Stated task => Begin with the line that contains "Generate a Blender" and continue down through the line that contains "scene.camera = cam"; reproduce those lines exactly and only those.

Data supplied =>
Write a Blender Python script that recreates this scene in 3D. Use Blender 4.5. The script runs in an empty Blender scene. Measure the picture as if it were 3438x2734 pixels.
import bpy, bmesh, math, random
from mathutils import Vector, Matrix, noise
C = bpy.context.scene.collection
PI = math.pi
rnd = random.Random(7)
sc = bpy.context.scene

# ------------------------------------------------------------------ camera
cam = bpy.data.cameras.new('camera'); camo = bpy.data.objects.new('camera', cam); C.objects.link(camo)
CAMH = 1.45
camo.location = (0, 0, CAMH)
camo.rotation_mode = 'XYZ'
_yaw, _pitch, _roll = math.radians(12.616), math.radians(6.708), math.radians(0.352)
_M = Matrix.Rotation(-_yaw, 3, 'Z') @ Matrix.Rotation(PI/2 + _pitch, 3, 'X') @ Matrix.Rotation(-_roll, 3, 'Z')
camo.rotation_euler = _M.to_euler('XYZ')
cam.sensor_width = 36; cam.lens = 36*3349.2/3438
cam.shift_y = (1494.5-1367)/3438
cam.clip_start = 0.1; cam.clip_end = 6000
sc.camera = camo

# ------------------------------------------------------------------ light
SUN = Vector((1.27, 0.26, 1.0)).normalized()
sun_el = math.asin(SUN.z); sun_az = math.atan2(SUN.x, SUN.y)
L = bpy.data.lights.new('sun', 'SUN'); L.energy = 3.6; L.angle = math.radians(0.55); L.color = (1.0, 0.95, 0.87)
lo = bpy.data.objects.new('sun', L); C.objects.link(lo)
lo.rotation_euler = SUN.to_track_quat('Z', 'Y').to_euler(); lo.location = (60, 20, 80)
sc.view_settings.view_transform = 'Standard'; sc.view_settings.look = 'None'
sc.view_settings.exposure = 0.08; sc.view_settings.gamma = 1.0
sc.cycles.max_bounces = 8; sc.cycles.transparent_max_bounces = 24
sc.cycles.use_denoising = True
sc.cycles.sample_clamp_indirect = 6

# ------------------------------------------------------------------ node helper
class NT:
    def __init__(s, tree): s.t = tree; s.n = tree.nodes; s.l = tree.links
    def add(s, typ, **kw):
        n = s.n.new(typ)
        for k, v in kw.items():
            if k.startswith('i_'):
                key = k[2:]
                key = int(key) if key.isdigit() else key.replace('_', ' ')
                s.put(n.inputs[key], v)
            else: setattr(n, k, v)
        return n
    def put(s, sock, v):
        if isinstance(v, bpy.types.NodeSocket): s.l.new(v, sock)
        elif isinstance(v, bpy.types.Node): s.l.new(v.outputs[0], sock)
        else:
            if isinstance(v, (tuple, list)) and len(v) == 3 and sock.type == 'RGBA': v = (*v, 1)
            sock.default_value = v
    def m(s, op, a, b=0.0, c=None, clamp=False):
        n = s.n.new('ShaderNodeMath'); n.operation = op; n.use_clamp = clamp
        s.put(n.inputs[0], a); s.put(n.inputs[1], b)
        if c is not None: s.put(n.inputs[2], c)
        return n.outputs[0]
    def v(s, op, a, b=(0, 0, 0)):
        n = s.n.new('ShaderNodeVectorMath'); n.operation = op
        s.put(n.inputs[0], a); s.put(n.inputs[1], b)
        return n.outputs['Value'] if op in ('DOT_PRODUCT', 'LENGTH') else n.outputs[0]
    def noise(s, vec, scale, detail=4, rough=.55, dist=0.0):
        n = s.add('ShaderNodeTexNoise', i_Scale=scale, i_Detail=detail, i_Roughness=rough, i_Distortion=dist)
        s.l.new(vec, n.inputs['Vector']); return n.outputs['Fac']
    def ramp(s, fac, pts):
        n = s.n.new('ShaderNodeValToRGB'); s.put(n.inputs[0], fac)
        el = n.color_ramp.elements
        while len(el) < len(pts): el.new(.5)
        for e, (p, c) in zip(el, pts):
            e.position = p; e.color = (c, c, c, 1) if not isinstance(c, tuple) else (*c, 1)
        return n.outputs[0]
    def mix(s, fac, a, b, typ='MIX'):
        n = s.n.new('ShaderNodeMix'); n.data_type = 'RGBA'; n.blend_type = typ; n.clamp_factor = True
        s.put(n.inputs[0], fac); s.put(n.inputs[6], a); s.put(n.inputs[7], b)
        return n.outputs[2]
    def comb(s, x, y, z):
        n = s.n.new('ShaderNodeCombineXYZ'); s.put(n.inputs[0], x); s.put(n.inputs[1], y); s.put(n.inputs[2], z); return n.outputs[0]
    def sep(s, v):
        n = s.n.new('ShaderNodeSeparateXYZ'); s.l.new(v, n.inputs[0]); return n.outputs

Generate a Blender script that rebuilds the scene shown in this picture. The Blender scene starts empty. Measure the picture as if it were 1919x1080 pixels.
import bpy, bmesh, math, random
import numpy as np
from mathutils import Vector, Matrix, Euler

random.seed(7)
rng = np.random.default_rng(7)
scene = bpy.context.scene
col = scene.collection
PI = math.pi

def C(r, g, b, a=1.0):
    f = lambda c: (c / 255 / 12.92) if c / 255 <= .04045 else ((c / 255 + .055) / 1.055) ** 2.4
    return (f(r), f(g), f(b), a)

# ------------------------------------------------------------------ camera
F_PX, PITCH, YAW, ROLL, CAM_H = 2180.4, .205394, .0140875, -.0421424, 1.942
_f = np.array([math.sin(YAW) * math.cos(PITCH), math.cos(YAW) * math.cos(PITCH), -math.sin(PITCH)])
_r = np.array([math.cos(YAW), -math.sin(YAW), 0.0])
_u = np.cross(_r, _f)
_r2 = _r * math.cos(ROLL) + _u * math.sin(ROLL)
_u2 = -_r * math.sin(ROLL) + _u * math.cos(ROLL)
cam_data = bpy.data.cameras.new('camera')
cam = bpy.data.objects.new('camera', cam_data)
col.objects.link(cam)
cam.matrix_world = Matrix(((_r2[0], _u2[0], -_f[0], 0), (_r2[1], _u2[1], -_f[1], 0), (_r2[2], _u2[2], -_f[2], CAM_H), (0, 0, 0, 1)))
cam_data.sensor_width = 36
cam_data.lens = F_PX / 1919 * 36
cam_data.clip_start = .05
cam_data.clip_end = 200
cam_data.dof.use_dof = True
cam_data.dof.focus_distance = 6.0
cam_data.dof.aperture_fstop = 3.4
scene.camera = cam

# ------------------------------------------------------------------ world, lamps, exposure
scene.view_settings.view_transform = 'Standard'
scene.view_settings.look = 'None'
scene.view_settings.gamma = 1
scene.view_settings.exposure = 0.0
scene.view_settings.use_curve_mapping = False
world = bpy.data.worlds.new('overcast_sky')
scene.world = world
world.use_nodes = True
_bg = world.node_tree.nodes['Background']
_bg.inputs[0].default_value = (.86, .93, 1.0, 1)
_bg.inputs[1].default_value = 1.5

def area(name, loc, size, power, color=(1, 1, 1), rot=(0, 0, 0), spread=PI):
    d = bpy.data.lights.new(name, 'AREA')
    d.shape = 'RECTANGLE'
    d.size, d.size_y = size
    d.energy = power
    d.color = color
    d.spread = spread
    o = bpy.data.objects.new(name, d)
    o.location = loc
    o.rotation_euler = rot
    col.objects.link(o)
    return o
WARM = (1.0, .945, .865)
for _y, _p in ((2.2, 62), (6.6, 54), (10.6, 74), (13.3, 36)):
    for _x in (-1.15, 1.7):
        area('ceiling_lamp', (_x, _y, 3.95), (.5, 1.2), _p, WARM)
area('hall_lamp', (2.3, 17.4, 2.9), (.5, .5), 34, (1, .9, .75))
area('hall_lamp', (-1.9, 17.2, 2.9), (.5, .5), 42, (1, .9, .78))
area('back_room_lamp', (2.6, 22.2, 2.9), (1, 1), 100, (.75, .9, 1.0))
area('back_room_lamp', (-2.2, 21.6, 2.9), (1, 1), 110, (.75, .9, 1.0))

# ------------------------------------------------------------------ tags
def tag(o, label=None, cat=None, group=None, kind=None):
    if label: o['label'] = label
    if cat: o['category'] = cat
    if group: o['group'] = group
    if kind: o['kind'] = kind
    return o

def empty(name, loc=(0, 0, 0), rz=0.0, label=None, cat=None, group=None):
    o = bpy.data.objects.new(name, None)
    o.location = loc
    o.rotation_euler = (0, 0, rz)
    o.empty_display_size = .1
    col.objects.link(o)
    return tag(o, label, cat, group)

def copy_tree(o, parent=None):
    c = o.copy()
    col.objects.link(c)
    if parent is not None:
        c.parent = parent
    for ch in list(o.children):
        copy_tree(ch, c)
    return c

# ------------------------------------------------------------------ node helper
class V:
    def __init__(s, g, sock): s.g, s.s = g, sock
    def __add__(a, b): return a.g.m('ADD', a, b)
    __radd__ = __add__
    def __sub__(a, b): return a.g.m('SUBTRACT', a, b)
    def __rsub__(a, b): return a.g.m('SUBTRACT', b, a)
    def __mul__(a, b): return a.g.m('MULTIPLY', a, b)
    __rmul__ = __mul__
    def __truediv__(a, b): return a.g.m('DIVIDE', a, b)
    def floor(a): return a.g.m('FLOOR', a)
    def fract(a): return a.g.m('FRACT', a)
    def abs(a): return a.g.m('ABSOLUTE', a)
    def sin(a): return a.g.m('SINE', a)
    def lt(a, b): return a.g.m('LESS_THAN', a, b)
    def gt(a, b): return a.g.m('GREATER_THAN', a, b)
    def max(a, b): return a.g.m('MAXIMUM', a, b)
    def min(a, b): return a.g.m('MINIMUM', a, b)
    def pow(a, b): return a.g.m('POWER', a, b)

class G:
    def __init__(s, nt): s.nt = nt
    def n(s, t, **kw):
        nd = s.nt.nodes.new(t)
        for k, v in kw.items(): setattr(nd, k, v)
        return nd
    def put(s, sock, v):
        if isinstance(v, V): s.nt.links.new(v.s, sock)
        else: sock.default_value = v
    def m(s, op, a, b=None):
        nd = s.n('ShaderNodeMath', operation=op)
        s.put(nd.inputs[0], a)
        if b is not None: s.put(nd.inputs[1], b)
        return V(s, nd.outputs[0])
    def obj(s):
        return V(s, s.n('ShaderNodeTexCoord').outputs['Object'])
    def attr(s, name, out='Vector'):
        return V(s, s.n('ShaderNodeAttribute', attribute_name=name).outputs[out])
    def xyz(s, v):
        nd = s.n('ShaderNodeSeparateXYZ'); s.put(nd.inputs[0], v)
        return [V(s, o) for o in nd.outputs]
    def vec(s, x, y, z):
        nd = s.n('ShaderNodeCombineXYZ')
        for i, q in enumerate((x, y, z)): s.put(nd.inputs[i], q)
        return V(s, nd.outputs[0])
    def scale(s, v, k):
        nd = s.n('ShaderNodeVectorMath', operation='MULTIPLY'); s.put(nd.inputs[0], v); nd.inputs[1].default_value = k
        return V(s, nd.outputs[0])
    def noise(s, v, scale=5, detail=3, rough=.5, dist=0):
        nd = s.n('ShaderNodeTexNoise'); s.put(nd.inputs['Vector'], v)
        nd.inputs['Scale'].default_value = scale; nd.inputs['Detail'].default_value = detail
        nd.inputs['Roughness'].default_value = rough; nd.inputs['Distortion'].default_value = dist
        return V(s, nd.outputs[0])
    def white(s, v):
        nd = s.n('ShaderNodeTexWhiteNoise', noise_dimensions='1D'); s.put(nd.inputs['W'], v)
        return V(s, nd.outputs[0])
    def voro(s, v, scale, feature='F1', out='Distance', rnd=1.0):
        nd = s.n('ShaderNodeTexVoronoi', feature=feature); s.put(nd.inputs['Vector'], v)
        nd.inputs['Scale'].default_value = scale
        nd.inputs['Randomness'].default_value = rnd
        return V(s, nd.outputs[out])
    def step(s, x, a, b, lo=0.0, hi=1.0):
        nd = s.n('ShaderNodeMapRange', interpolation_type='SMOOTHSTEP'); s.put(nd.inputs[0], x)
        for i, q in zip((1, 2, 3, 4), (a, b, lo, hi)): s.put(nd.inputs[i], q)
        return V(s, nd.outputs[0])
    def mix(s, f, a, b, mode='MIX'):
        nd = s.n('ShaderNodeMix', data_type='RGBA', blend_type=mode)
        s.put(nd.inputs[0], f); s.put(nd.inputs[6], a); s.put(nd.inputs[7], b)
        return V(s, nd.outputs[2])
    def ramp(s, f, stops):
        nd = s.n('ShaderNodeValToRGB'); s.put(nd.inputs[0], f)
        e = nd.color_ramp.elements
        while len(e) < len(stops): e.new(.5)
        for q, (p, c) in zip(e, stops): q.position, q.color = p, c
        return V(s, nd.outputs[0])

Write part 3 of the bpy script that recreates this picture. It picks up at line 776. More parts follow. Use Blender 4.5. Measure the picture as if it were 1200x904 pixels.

Output =>
Generate a Blender script that rebuilds the scene shown in this picture. The Blender scene starts empty. Measure the picture as if it were 1919x1080 pixels.
import bpy, bmesh, math, random
import numpy as np
from mathutils import Vector, Matrix, Euler

random.seed(7)
rng = np.random.default_rng(7)
scene = bpy.context.scene
col = scene.collection
PI = math.pi

def C(r, g, b, a=1.0):
    f = lambda c: (c / 255 / 12.92) if c / 255 <= .04045 else ((c / 255 + .055) / 1.055) ** 2.4
    return (f(r), f(g), f(b), a)

# ------------------------------------------------------------------ camera
F_PX, PITCH, YAW, ROLL, CAM_H = 2180.4, .205394, .0140875, -.0421424, 1.942
_f = np.array([math.sin(YAW) * math.cos(PITCH), math.cos(YAW) * math.cos(PITCH), -math.sin(PITCH)])
_r = np.array([math.cos(YAW), -math.sin(YAW), 0.0])
_u = np.cross(_r, _f)
_r2 = _r * math.cos(ROLL) + _u * math.sin(ROLL)
_u2 = -_r * math.sin(ROLL) + _u * math.cos(ROLL)
cam_data = bpy.data.cameras.new('camera')
cam = bpy.data.objects.new('camera', cam_data)
col.objects.link(cam)
cam.matrix_world = Matrix(((_r2[0], _u2[0], -_f[0], 0), (_r2[1], _u2[1], -_f[1], 0), (_r2[2], _u2[2], -_f[2], CAM_H), (0, 0, 0, 1)))
cam_data.sensor_width = 36
cam_data.lens = F_PX / 1919 * 36
cam_data.clip_start = .05
cam_data.clip_end = 200
cam_data.dof.use_dof = True
cam_data.dof.focus_distance = 6.0
cam_data.dof.aperture_fstop = 3.4
scene.camera = cam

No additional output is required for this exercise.